Well tonight, I went to my first ever High Anglican Mass, at St.Martins in Roath. Its a very High Anglican Church, and apparently is more Catholic than most Catholic Churches. Exciting eh?! I've been to Mass before...but this was very very different. It was the Annunciation of the Lord...exactly 9 months before the birth of Jesus...so apparently its the day that God made Mary pregnant. (Obviously not literally...I know that, just can't think of another way to say it.)
For a start, I had never thought about the day Jesus was placed in Mary's womb, and never before have I been in anything that was so centred on Mary. It was very surreal. As soon as I walked in I thought it was a little strange. I kind of liked the incense..and the stillness. It felt quite reverent, and in that way I liked it. One of the things I find off-putting at Army, is that sometimes I think we chat too much before the meeting starts, and don't get into a place of stillness and peace before beginning certain acts of worship. It's not always possible, but sometimes I think it would be an amazing way to start worship.
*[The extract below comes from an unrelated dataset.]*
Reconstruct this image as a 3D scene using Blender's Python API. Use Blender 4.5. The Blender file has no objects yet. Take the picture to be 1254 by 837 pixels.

In some ways, a lot of the Mass seemed quite robotic. People repeating things because thats the "done thing". But in other ways, it was nice. The fact that their Doctrine is so well-known by the congregation was lovely, and seeing people kneel in prayer was pretty cool.
I'm not quite sure how I feel about the idea of Communion. In some senses, tonight affirmed for me that I don't think its completely necessary. It kinda seemed surplus to requirements if that makes sense? As a physical act, its not something I feel we need to do. But the representation of what its supposed to mean spiritually is something we need to be doing regularly. In some ways every meal we eat should be representative of the Eucharist...that's something that I don't feel we really have in the forefront of our minds when we eat.
I think there's such a huge danger in placing too much emphasis on the actual ritual act. Symbols and Rituals that are repeated too repetitively CAN become empty.
It's not that taking Communion is wrong or un-christian, thats definitely not what i'm saying at all. It can be a deeply spiritual experience, that can enrich a person's relationship with God when used with the right mindset.
On the whole I did enjoy it. It was strange, and probably the most Catholic Aglican Church i've ever been in. But mainly the reason I enjoyed it was because it affirmed that I don't need to partake in certain rituals. I don't feel inspired to take communion, suddenly since going to Mass. And, no Gemma I haven't converted :)
But the reverence of the whole thing was inspiring, and the music was pretty lush. I think that the only way to really know what I think, is to try it a few times, so i'll let you know on Sunday...;) I'm hoping my Army hoody will recover from all the incense...if not Jeannie will kill me on Sunday!